A Sustainable Down Move Or Just A Breather?
By SFOT on May 14, 2009 | More Posts By SFOT | Author's Website
SFOT was proven wrong yesterday, when a seemingly bullish set of numbers by DOE could not take $60 out in CL1. The same reason that brought CL1 to $60 is the same reason that is bringing it back down below 57, and hence the questions posted yesterday has been answered. Where next? Looking at the SPX chart, sitting nicely above its 20day moving average. Perhaps if broken, it will take a dive towards the 50day moving average. However, in this run up, many dips have been followed by a reverse to print higher highs, hence SFOT is not about to bet too much on this correction. Perhaps a p/s in CLN9 is now worth checking out. 48/53 costs just over $1.
One thing the DOE numbers have moved is the continued strength of Gasoline vs middle of the barrel distillates. This spread in N9 contract on Nymex is now printing new highs, and with days cover in distillate still moving higher and heading into peak driving season in US, we have yet to see the highs in this spread just yet. SFOT still keeps a unit of this on as physical demand from Africa and the Hurricane season approaching will continue to support Gasoline.
Looking at the bottom of the barrel, in heavy fuel oil, SFOT is aware that bunker fuel demand is still relatively high, especially from Asia. In this run up in oil prices, Fuel oil has remained very strong, whereas bottom of the barrel was very much unwanted in the run up to $147 in CL1. If we do see a drop back towards $50 or below, then fuel cracks will continue to inch higher, possibly having a crack at positive level(pun not intended)? This is also consistent with the fact that sour crude has been extremely strong, due to OPEC cutting sour crude supply, limiting heavy fuel oil production.

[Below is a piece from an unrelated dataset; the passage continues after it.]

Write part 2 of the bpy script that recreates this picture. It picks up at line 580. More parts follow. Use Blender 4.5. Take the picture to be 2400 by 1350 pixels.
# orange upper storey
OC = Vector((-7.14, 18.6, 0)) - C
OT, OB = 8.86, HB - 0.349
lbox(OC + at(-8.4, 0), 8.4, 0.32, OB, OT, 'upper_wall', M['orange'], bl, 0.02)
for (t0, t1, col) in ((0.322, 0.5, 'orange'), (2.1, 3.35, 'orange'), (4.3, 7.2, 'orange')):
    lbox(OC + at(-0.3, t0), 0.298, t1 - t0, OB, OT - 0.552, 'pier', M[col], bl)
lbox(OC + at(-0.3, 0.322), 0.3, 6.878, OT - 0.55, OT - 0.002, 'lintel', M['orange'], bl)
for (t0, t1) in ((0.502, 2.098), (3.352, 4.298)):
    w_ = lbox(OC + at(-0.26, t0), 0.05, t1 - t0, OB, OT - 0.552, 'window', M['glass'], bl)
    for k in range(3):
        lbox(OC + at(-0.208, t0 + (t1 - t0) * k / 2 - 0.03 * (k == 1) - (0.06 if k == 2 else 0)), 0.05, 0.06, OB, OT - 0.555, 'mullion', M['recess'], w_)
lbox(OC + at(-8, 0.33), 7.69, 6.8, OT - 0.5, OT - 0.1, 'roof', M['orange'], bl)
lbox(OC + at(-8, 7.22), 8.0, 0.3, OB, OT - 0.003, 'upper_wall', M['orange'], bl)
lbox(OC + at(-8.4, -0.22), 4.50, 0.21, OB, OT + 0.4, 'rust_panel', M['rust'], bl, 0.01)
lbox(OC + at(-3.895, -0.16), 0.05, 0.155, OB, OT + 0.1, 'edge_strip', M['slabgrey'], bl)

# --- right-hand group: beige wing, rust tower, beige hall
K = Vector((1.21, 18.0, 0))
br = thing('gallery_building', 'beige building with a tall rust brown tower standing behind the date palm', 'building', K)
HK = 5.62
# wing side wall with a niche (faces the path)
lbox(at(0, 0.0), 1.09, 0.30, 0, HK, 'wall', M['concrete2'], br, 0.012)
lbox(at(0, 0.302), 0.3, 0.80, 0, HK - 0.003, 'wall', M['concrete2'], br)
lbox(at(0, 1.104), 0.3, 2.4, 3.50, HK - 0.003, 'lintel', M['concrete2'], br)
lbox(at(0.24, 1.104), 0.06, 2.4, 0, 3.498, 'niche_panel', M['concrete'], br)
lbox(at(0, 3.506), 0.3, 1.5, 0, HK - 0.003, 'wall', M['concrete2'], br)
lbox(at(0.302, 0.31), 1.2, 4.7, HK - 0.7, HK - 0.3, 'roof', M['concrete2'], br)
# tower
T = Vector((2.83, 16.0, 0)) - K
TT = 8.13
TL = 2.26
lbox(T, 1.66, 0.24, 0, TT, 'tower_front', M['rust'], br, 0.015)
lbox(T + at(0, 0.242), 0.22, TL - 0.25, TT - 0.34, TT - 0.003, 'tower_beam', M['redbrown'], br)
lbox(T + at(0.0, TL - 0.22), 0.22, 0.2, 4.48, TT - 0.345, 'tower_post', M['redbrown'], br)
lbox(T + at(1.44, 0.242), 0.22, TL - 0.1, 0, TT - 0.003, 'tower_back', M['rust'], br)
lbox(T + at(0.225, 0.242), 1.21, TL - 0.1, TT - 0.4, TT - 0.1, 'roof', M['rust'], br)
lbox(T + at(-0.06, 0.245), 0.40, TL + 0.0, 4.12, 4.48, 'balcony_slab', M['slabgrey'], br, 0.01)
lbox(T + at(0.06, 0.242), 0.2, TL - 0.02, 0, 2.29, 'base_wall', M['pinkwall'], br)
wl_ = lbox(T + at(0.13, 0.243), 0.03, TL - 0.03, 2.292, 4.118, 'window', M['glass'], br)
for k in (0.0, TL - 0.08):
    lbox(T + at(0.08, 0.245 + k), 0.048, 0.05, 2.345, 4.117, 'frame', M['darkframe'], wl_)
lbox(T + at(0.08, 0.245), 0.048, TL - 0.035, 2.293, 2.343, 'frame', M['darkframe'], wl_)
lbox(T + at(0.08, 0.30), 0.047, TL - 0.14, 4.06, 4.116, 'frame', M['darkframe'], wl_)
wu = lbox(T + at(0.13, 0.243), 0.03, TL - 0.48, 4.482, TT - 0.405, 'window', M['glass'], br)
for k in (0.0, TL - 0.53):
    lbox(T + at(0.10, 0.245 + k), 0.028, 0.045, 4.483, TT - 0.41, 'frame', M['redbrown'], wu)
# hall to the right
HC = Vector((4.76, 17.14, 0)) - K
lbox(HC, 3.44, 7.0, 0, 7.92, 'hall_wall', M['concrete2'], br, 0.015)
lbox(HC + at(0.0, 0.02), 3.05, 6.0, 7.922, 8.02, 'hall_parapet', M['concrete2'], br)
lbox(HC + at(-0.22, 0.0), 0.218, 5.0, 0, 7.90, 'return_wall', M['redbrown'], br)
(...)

Today sees the expiry of Brent M9 contract on ICE, and the performance since the open has been amazing. Whatever the reason is, the recent strength in time spreads in the prompt months has given incentives for some of the floating storage North sea oil to be sold. We shall see if there are decent buyers. SFOT does not think the strength in spread will last, however if proven wrong, the strengthening structure will in time provide a base for the market to rally back towards $70. Not just yet, unless SPX shoot way above 1000.